Exercise objective: Give the data again exactly, from its opening line through the line in which "cam.AddTransformOp().Set(_m)" appears.

━━ Supplied data

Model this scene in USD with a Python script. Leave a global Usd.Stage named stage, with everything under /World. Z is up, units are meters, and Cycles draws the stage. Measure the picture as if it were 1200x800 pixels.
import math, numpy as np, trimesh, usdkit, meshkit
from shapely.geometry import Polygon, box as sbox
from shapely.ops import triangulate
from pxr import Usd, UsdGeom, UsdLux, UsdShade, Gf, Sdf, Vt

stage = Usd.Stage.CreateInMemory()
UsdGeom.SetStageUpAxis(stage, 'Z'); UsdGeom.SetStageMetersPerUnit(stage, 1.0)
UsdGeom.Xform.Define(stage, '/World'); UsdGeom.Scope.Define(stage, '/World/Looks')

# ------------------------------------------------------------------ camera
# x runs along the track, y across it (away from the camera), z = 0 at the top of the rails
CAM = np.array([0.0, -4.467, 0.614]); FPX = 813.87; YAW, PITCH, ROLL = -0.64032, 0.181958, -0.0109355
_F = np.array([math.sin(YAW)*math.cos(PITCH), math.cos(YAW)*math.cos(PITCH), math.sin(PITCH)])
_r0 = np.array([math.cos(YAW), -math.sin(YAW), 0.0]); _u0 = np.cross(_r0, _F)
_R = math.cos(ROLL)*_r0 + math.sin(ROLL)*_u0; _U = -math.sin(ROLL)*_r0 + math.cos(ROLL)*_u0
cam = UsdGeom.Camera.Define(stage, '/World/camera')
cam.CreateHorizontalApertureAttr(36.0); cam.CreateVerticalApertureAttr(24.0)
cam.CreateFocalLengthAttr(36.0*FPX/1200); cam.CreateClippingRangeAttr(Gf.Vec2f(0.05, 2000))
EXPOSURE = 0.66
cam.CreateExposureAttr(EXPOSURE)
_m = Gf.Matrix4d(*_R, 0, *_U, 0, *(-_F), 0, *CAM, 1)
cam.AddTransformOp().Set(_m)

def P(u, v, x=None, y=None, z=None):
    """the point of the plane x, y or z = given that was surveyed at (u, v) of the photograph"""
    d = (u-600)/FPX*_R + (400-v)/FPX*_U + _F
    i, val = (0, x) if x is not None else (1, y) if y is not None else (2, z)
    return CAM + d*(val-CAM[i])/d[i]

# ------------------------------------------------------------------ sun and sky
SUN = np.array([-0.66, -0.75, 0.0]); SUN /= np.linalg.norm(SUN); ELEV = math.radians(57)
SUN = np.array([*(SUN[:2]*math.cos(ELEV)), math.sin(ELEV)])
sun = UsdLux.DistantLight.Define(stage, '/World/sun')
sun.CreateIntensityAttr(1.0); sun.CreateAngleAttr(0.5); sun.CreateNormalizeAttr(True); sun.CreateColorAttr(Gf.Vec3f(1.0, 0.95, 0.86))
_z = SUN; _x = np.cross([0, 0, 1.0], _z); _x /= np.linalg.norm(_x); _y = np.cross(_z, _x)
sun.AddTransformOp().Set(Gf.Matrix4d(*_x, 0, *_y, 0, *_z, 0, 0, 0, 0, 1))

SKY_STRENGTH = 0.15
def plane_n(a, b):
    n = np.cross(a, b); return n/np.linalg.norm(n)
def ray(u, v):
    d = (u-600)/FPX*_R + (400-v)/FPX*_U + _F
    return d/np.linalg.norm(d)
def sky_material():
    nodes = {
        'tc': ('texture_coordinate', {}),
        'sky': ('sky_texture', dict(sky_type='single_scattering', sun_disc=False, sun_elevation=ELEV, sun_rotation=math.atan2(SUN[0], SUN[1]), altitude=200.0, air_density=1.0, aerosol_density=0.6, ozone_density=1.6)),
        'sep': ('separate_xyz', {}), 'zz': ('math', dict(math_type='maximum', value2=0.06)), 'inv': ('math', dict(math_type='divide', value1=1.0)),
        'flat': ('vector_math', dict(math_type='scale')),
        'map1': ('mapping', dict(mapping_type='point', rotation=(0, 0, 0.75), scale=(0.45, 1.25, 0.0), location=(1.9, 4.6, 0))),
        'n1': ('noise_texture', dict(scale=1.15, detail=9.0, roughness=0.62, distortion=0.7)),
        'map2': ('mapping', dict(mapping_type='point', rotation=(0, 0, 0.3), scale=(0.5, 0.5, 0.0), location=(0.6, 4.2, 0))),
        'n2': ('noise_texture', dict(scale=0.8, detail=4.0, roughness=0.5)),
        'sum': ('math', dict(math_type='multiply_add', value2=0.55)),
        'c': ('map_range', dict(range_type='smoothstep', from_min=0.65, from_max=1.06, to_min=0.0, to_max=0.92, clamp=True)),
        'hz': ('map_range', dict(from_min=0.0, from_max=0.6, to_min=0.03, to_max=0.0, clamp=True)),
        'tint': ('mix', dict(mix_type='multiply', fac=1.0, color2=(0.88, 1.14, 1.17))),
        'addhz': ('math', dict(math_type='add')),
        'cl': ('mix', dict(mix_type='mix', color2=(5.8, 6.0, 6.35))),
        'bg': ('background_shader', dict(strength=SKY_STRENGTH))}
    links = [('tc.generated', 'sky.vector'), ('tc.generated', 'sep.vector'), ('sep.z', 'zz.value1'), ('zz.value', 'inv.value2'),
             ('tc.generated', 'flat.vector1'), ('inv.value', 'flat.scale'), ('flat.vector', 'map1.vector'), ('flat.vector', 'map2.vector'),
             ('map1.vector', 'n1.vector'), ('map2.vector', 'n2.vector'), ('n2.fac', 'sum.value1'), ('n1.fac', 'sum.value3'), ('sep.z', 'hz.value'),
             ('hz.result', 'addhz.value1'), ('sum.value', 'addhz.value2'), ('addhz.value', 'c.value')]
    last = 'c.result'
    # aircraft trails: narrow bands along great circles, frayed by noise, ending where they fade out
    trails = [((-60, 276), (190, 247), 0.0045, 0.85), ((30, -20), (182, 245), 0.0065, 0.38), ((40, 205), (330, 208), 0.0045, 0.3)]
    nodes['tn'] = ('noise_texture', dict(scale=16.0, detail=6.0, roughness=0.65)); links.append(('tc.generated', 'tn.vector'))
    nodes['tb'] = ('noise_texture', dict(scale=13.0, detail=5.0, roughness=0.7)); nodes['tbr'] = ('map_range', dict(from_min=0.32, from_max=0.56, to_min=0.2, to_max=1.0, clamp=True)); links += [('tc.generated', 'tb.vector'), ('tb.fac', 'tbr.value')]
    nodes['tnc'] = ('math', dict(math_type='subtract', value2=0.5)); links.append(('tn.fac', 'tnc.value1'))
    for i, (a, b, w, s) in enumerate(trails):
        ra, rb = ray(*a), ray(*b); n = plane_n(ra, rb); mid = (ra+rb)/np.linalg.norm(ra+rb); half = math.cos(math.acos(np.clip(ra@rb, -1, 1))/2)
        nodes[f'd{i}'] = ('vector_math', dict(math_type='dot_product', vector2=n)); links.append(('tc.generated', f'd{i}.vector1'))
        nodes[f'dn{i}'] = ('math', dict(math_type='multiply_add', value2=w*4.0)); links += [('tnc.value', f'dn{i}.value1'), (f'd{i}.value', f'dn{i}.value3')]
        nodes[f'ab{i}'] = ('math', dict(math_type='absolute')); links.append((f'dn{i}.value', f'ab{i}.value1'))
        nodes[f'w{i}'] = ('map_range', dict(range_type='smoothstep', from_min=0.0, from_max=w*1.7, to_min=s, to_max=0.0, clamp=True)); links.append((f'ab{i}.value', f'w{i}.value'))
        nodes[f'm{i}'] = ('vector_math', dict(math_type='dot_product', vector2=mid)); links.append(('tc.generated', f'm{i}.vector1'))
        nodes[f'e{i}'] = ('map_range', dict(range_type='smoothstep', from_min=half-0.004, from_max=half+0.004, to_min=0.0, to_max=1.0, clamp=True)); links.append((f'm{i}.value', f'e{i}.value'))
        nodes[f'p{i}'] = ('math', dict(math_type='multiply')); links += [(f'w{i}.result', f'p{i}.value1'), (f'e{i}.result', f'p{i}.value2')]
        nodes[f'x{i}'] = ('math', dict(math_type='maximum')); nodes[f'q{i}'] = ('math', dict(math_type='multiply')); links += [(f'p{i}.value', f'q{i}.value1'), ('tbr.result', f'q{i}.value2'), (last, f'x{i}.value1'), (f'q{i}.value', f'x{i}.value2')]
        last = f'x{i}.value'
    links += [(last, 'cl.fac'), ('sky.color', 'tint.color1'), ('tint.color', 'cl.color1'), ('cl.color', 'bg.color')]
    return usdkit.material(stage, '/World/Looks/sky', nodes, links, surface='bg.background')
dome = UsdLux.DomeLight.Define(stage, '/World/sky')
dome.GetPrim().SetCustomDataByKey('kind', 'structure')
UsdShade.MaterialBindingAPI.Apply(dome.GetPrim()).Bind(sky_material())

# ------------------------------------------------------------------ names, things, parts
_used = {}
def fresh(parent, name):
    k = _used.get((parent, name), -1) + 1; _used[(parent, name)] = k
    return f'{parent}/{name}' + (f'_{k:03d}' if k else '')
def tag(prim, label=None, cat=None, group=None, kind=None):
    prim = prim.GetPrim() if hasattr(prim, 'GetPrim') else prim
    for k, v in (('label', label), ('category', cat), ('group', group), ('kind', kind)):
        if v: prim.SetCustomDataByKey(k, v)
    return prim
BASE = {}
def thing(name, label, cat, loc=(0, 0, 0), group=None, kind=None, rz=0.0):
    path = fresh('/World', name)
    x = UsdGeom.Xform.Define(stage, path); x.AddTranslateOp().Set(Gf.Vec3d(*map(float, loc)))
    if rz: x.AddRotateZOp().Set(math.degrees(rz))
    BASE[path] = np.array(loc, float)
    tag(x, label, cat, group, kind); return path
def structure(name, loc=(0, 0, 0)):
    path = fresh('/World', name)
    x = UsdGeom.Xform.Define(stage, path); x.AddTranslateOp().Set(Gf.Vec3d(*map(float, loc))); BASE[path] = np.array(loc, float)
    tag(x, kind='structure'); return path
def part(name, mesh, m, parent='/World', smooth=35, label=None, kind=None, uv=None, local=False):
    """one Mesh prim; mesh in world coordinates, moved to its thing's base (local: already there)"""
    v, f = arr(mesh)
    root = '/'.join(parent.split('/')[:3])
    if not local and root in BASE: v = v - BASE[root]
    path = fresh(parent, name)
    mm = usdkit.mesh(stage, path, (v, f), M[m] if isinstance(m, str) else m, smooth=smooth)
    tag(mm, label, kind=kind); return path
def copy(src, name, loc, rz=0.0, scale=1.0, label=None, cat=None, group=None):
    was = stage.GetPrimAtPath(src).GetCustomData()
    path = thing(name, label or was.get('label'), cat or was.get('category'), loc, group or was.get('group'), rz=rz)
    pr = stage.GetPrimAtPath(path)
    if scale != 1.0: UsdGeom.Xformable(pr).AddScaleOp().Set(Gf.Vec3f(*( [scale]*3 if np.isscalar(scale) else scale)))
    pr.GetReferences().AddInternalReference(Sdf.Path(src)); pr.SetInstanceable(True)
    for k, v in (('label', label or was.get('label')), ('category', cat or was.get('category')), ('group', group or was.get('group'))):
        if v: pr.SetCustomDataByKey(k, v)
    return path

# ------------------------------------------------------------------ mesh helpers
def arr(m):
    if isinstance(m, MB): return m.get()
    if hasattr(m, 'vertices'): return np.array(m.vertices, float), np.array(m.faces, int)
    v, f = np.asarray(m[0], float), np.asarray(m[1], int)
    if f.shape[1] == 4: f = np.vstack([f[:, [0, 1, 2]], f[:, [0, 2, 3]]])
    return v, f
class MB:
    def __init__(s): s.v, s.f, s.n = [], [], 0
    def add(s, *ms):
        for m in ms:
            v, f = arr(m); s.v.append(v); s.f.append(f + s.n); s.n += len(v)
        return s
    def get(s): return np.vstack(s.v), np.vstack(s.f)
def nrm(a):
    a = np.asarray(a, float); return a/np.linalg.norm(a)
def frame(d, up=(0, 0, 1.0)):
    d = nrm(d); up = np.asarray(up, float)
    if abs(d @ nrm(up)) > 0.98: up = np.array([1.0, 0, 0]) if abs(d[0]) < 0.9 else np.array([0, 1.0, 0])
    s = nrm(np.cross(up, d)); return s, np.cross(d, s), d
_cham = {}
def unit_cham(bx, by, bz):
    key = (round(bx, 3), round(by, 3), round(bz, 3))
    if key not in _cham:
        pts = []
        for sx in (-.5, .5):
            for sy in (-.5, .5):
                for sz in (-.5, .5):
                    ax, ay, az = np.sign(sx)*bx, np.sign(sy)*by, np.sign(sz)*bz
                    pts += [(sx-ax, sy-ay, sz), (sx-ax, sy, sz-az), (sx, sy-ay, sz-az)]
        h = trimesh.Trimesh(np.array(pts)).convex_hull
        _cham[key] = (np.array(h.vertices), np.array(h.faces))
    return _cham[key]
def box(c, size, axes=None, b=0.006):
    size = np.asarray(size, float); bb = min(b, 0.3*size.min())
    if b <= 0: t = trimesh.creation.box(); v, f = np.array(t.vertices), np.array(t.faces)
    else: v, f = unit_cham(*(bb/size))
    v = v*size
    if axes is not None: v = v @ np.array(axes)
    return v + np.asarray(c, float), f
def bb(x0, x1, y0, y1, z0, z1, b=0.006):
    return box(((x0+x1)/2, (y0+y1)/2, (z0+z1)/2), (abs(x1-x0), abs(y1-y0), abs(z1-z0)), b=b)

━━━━

Full output:
Model this scene in USD with a Python script. Leave a global Usd.Stage named stage, with everything under /World. Z is up, units are meters, and Cycles draws the stage. Measure the picture as if it were 1200x800 pixels.
import math, numpy as np, trimesh, usdkit, meshkit
from shapely.geometry import Polygon, box as sbox
from shapely.ops import triangulate
from pxr import Usd, UsdGeom, UsdLux, UsdShade, Gf, Sdf, Vt

stage = Usd.Stage.CreateInMemory()
UsdGeom.SetStageUpAxis(stage, 'Z'); UsdGeom.SetStageMetersPerUnit(stage, 1.0)
UsdGeom.Xform.Define(stage, '/World'); UsdGeom.Scope.Define(stage, '/World/Looks')

# ------------------------------------------------------------------ camera
# x runs along the track, y across it (away from the camera), z = 0 at the top of the rails
CAM = np.array([0.0, -4.467, 0.614]); FPX = 813.87; YAW, PITCH, ROLL = -0.64032, 0.181958, -0.0109355
_F = np.array([math.sin(YAW)*math.cos(PITCH), math.cos(YAW)*math.cos(PITCH), math.sin(PITCH)])
_r0 = np.array([math.cos(YAW), -math.sin(YAW), 0.0]); _u0 = np.cross(_r0, _F)
_R = math.cos(ROLL)*_r0 + math.sin(ROLL)*_u0; _U = -math.sin(ROLL)*_r0 + math.cos(ROLL)*_u0
cam = UsdGeom.Camera.Define(stage, '/World/camera')
cam.CreateHorizontalApertureAttr(36.0); cam.CreateVerticalApertureAttr(24.0)
cam.CreateFocalLengthAttr(36.0*FPX/1200); cam.CreateClippingRangeAttr(Gf.Vec2f(0.05, 2000))
EXPOSURE = 0.66
cam.CreateExposureAttr(EXPOSURE)
_m = Gf.Matrix4d(*_R, 0, *_U, 0, *(-_F), 0, *CAM, 1)
cam.AddTransformOp().Set(_m)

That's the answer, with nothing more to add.